The proposal is supported by the National Trust for Historic Preservation and the Preservation League of New York State. It also has been championed by local politicians Congressmember Jerrold Nadler, State Senators Tom Duane and Martin Connor and Assemblymember Deborah Glick. G.V.S.H.P.’s South Village proposal is also backed by more than two dozen local community groups, including the Soho Alliance, Central Village Block Association, Greenwich Village Block Associations, Bedford Downing Block Association, Thompson Sullivan Coalition and the Morton St. and W. Houston St. block associations.

“Yet N.Y.U. thinks that their ‘expertise’ in preservation is better than these folks,” Berman scoffed, “which is ridiculous.” (Berman also noted with frustration that in her letter to him, Hurley incorrectly called the landmarked MacDougal-Sullivan Gardens Historic District the “Sullivan Street Historic District.”)

In addition, 40 community and business leaders are firmly behind the proposal, including Lucy Cecere, founder of the Caring Community: Rob Kaufelt, owner of Murray’s Cheese; Karen Cooper, director of the Film Forum; Pi Gadner, director of the Merchant’s House Museum and a MacDougal-Sullivan Gardens Historic District resident; and the presidents of the boards of several co-ops in the proposed district.  

The G.V.S.H.P. director has asked Hurley to write a “retraction letter,” in which N.Y.U. would pledge support for the full proposed South Village Historic District, but so far she has refused.

“N.Y.U. undermining a preservation effort would not be a story,” Berman said. “But for four years, N.Y.U. explicitly promised to support this proposal — and now they’re going back on their word…. There are 200-year-old buildings on Sixth Ave. that need protection.”

“I don’t think this is a story,” Hurley responded. “To be clear, N.Y.U. favors the designation of a South Village Historic District. When we approached G.V.S.H.P. about participation on their advisory board, hoping to join the conversation about the proposal as it moves forward, it was misconstrued as our not being supportive.

“It’s disappointing and regretful that this has turned into anything other than our request to G.V.S.H.P. to be part of a very important conversation,” she added. “I know this is New York City, but not everything has to be a fight, and particularly when we actually agree on the substance of a matter.”

But Berman says, at this point, he really has no idea what areas N.Y.U. would actually want to include in the new district — or expanded existing districts.

In fact, N.Y.U. never put any specific commitment in writing four years ago. Yet, Berman and others say they had the clear impression that N.Y.U., at that initial meeting, agreed to the same boundaries the community wanted.

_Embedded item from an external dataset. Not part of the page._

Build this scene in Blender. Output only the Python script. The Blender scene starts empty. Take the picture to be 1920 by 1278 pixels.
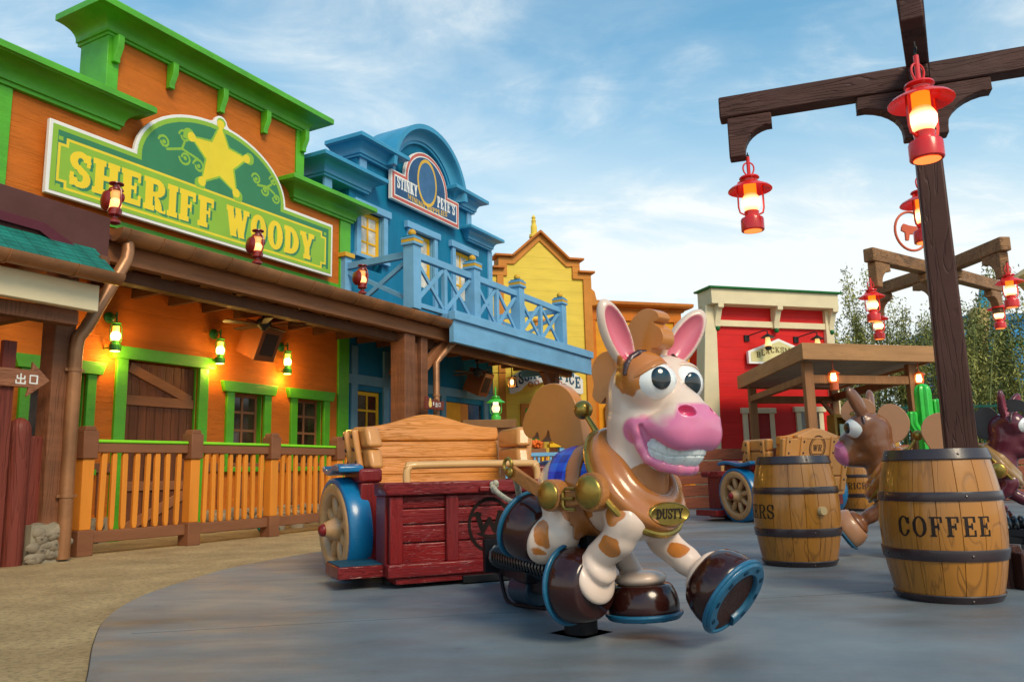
import bpy, bmesh, math, random
import numpy as np
from mathutils import Vector, Matrix
R=math.radians; PI=math.pi
random.seed(7); rng=np.random.RandomState(11)
sc=bpy.context.scene; COL=sc.collection
# ---------------------------------------------------------------- camera
cam=bpy.data.cameras.new('camera'); co=bpy.data.objects.new('camera',cam); COL.objects.link(co)
cam.sensor_width=36.0; cam.lens=36.0*1500/1920; cam.clip_start=.05; cam.clip_end=2000
P_=math.atan(246/1500.); RL=R(1.3)
fw=Vector((0,math.cos(P_),math.sin(P_))); r0=Vector((1,0,0)); u0=r0.cross(fw)
cr=r0*math.cos(RL)-u0*math.sin(RL); cu=u0*math.cos(RL)+r0*math.sin(RL)
co.matrix_world=Matrix(((cr.x,cu.x,-fw.x,0),(cr.y,cu.y,-fw.y,0),(cr.z,cu.z,-fw.z,.75),(0,0,0,1)))
sc.camera=co
# ---------------------------------------------------------------- sky and sun
SUN_EL=R(42); SUN_AZ=R(150)      # azimuth clockwise from +Y : behind the camera, to the right
W=bpy.data.worlds.new('World'); sc.world=W; W.use_nodes=True
nt=W.node_tree; nt.nodes.clear()
def N(t,**k):
    n=nt.nodes.new(t)
    for a,b in k.items(): setattr(n,a,b)
    return n
out=N('ShaderNodeOutputWorld'); bg=N('ShaderNodeBackground'); bg.inputs[1].default_value=.1
sky=N('ShaderNodeTexSky'); sky.sky_type='NISHITA'; sky.sun_disc=False; sky.sun_elevation=SUN_EL; sky.sun_rotation=SUN_AZ
sky.air_density=1.3; sky.dust_density=.6; sky.ozone_density=2.2
tc=N('ShaderNodeTexCoord'); sep=N('ShaderNodeSeparateXYZ'); nt.links.new(tc.outputs['Generated'],sep.inputs[0])
def mth(op,a,b=None,c=None):
    m=N('ShaderNodeMath',operation=op)
    for i,v in enumerate((a,b,c)):
        if v is None: continue
        if isinstance(v,(int,float)): m.inputs[i].default_value=v
        else: nt.links.new(v,m.inputs[i])
    return m.outputs[0]
zc=mth('MAXIMUM',sep.outputs[2],.03); zc=mth('ADD',zc,.12)
cx_=mth('DIVIDE',sep.outputs[0],zc); cy_=mth('DIVIDE',sep.outputs[1],zc)
cmb=N('ShaderNodeCombineXYZ'); nt.links.new(cx_,cmb.inputs[0]); nt.links.new(cy_,cmb.inputs[1])
def noise(scale,detail,rough,off,dist=0,sx=1,sy=1):
    mp=N('ShaderNodeMapping'); mp.inputs['Location'].default_value=off; mp.inputs['Scale'].default_value=(sx,sy,1)
    mp.inputs['Rotation'].default_value=(0,0,R(-24))
    nt.links.new(cmb.outputs[0],mp.inputs[0])
    n=N('ShaderNodeTexNoise'); n.inputs['Scale'].default_value=scale; n.inputs['Detail'].default_value=detail; n.inputs['Roughness'].default_value=rough
    n.inputs['Distortion'].default_value=dist
    nt.links.new(mp.outputs[0],n.inputs['Vector']); return n.outputs[0]
def ramp(f,a,b):
    m=N('ShaderNodeMapRange'); m.interpolation_type='SMOOTHSTEP'; m.inputs[1].default_value=a; m.inputs[2].default_value=b; nt.links.new(f,m.inputs[0]); return m.outputs[0]
big=ramp(noise(.60,4,.55,(3.1,1.7,0),.5,.9,1.1),.36,.66)
wisp=ramp(noise(1.7,9,.60,(.4,7.7,2),.8,.8,1.25),.36,.74)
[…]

Two local community activists who were at the Our Lady of Pompei meeting four years ago clearly recall N.Y.U. committing to support the full South Village Historic District proposal.

Stuart Waldman, a longtime advocate for landmarking Greenwich Village’s waterfront, attended the meeting. He recalls N.Y.U. giving wholehearted support for the G.V.S.H.P. proposal.

“They came out [in support] by themselves,” he said. “There was no question. The boundaries, to my memory, they were really for it. Absolutely, it was set there — there were large boundaries.

“It seems to me, when an institution makes a commitment, they should keep it,” Waldman said. “I live right in the district — and I’m disappointed. If they support it, they should support it the way they did four years ago.”

Yet, he said, “I’m not surprised that N.Y.U. would say one thing and do another. They imply that you’re wrong to criticize them. They have an arrogance about them, as anyone who lives in the Village knows — and I had two sons who went to N.Y.U. They’re a corporation. They might be a nonprofit corporation, but they’re a corporation.”

“Sure I remember. It was my meeting!” said David Gruber, head of the ad-hoc group SoVilLA (South Village Landmark Association). “I was surprised — these were our boundaries. And, in my mind, N.Y.U. had agreed to these boundaries. And I don’t understand why N.Y.U. would now take Sixth Ave. out. It’s my feeling that maybe this wasn’t 100 percent thought out — that maybe they’ll want to go back to the original district, because Sixth Ave. is the most obvious.”

Gruber said the, in his view, garish strip of tattoo and sex shops on Sixth Ave. is one of the area’s most glaring quality of life problems. Landmarking wouldn’t disallow these uses, but would ensure building facades adhere to a tasteful standard — “so it wouldn’t look like Coney Island,” Gruber said.

“Our position is this is an historic area,” Gruber said of the South Village. “It should have been landmarked in the ’60s, when the rest of Greenwich Village was. What I would like N.Y.U. to do is come out with a strong, unequivocal statement saying, ‘We support the boundaries of the landmark district as proposed.’ ”

Meanwhile, Haberman, N.Y.U.’s former director of government and community affairs, after a stint as an outreach official with the Lower Manhattan Development Corporation, is now president of PENCIL (Public Education Needs Civic Involvement in Learning). Reached on Tuesday, Haberman was not forthcoming about what he may or may not remember about the Our Lady of Pompei meeting four years ago at which he allegedly said the university stood behind the boundaries of the full South Village Historic District proposal.

“I’m not going to speak on this — talk to N.Y.U.,” Haberman said. He said it was the first he had heard of the flap. “I haven’t thought about it for three years,” he said. “I’m not going to comment on something that happened five years ago.”

Community Board 2 has scheduled a public hearing on G.V.S.H.P.’s South Village Historic District proposal for Tues., April 24, at 6:30 p.m. at Our Lady of Pompei Hall, at Bleecker and Carmine Sts. (Enter on Bleecker St. and go downstairs.)